Wie Stadtverordnete damit zurechtkommen

„Ein Ratsinformationssystem ist ein total gutes Instrument, wenn man eine online-affine Gemeindevertretung hat“, sagt Harald Sempf. „Mein Problem ist aber: Ich darf niemanden diskriminieren.“ Auch eine 70-jährige Stadtverordnete muss mit dem System zurechtkommen können. Sonst nämlich würde die Gemeindevertretung auf die jungen und fitten Mitglieder reduziert: Engagierte, die selbst vielleicht etwas weniger internetaffin sind, würden sich dann möglicherweise nicht mehr auf kommunalpolitische Mandate bewerben. „Man muss die Leute mitnehmen. Das System muss mit den Betroffenen lernen und wachsen können.“

Elektronische Aktenführung

Deswegen sollte ein Ratsinformationssystem zu Anfang nicht zu viele Funktionalitäten bieten. Die Ratsmitglieder würden im Laufe der Zeit ohnehin von sich aus immer mehr auf OnlineSysteme umsteigen. Letztlich allerdings wird ein gutes Ratsinformationssystem auch die Verwaltung umstellen. „Ein Ratsinformationssystem ist der Endpunkt des eGovernement“, sagt Sempf.

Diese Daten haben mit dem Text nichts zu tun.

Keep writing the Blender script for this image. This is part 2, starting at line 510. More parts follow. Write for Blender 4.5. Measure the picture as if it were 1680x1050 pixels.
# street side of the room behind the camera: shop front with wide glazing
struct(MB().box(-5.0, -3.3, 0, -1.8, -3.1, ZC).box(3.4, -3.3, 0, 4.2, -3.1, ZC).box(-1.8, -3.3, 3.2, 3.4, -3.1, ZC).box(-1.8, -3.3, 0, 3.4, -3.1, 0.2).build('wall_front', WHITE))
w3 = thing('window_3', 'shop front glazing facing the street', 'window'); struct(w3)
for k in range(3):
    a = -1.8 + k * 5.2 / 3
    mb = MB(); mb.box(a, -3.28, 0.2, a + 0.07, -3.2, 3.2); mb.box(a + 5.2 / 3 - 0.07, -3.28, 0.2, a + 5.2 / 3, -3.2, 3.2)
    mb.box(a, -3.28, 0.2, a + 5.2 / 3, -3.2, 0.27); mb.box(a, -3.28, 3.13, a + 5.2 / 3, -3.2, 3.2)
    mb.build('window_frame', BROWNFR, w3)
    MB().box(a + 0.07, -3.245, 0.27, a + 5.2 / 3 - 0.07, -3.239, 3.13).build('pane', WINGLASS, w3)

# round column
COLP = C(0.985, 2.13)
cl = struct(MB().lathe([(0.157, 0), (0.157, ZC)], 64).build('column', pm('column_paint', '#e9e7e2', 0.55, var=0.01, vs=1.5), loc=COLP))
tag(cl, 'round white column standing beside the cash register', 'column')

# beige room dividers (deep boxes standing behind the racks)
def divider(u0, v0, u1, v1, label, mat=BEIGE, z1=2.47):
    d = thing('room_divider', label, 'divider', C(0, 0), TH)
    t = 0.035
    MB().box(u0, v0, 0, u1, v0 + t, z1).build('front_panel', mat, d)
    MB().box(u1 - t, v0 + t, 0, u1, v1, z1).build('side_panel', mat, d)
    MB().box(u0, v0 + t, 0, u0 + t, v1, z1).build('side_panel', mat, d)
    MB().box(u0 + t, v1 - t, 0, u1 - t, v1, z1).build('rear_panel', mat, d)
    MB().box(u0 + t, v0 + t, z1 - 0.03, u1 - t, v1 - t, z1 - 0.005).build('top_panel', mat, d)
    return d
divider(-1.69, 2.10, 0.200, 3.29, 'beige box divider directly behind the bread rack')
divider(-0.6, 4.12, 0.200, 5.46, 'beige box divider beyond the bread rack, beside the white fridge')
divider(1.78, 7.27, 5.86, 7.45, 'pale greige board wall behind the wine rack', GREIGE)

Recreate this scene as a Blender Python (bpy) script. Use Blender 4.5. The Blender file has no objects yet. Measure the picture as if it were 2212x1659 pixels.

Denn es ermöglicht eine durchgehend elektronische Aktenführung: Die Verwaltung erzeugt jede Beschlussvorlage nur noch elektronisch. „Dann wandert die Vorlage, ohne dass sie jemals auf Papier ausgedruckt war, ins Ratssystem und wird dort von den Gemeinderäten bearbeitet.“ Was Sempf anderen Kommunen rät? „Fangt mit einem Golf an, bis ihr zum Mercedes kommt“, so der Brandenburger. „Kauft nicht gleich den Mercedes, denn das überfordert alle.